As arguably poor as Real Madrid’s performances have been this season—and again, remember that they’re only four points off the league lead and topped their Champions League group—Benítez’s unimpressive record in big games or his predilection for staid, counterattacking play or his tendency to protect leads at the earliest opportunity rather than trying to increase them aren’t the main reasons why he’s out of a job today. The underlying issue that explains why Pérez either couldn’t or didn’t want to look for a silver lining in Sunday’s match was because the players themselves—and some of the biggest names, especially—do not get along with Benítez. The most concerning frayed relationship in the dressing room was between the manager and James Rodríguez.
Anyone who’s watched Real over the past couple years has realized that the 24-year-old attacking phenom is the future of the club. He is young, already great, and has the looks and personality to become the figurehead of the team and, if everything goes perfectly, maybe even the sport itself. While Pérez remains married to the idea that his handpicked €100 million man Bale is the club’s next transcendent superstar and will take up the mantle Ronaldo has held for so long, James looks more ready to slide into that spot. For that reason, as well as the fact that Real are historically a club of huge names and similarly sized egos, the manager’s relationship with players of that caliber must be strong.

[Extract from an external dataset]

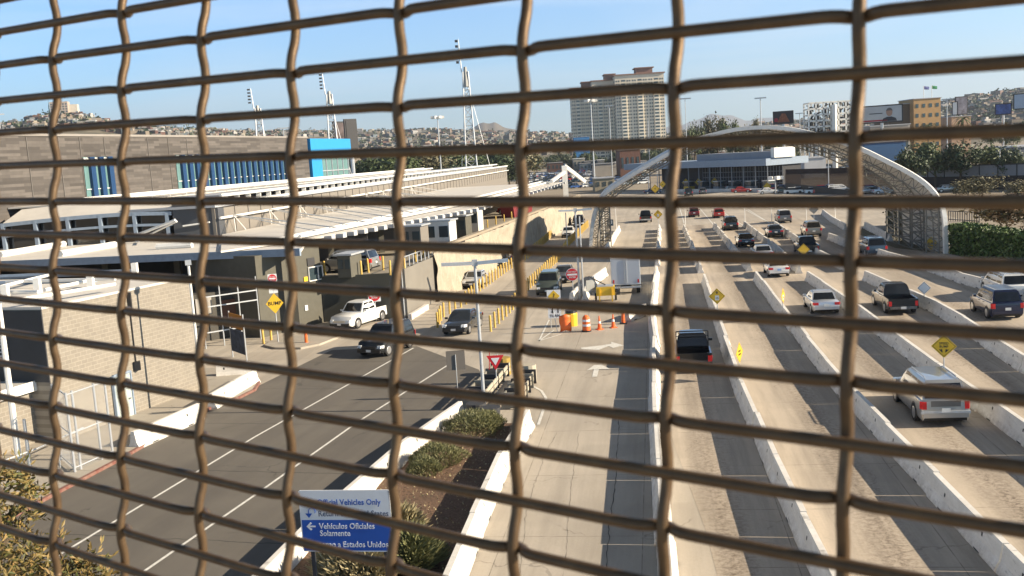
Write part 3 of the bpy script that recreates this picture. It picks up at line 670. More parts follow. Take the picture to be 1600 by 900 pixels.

That is not the case with Benítez and James. For months the press has whispered about beef between the two, as James felt like Benítez didn’t count on him as one of his core players while the manager thought the Colombian had to do more to earn the privileged spot the player thought he deserved. This insinuation of discord between the two and including even more of Real’s prominent figures was the subtext to much of the discussion about whether Benítez should or should not retain his position over the past few weeks.
Not only was a healthy (though recently controversy-embroiled) James not in the starting lineup against Valencia, neither he nor fellow Benítez malcontent Isco made it off the bench at any point in the game. As a statement about those two players’ standing in Benítez’s mind, the coach did make an attacking change in the game, taking off goal-scorer Karim Benzema in favor of Lucas Vásquez. A hypothetical Rafa Benítez with the same record in the same league position who’d just lost in the same way to Valencia could’ve theoretically survived the storm if he was on better terms with James and Isco and Ronaldo and the like. Instead, there was no positive indicator the club could use as an excuse to give him more time.
The worst part about all of this from a Real Madrid fan’s perspective is how predictable this all was. Benítez has always been a meticulous, controlling, defense-minded coach with an aloof affect that rubbed certain players the wrong way. That he would continue being that guy at Real, and that the players, the fans, and the club leaders would come to resent him for these traits was inevitable. If you’re going to hire Rafa Benítez to lead your team, then fire him when he does what he was always going to do, then your mistake isn’t in the specific timing of when you get rid of him; it’s the decision to hire him in the first place.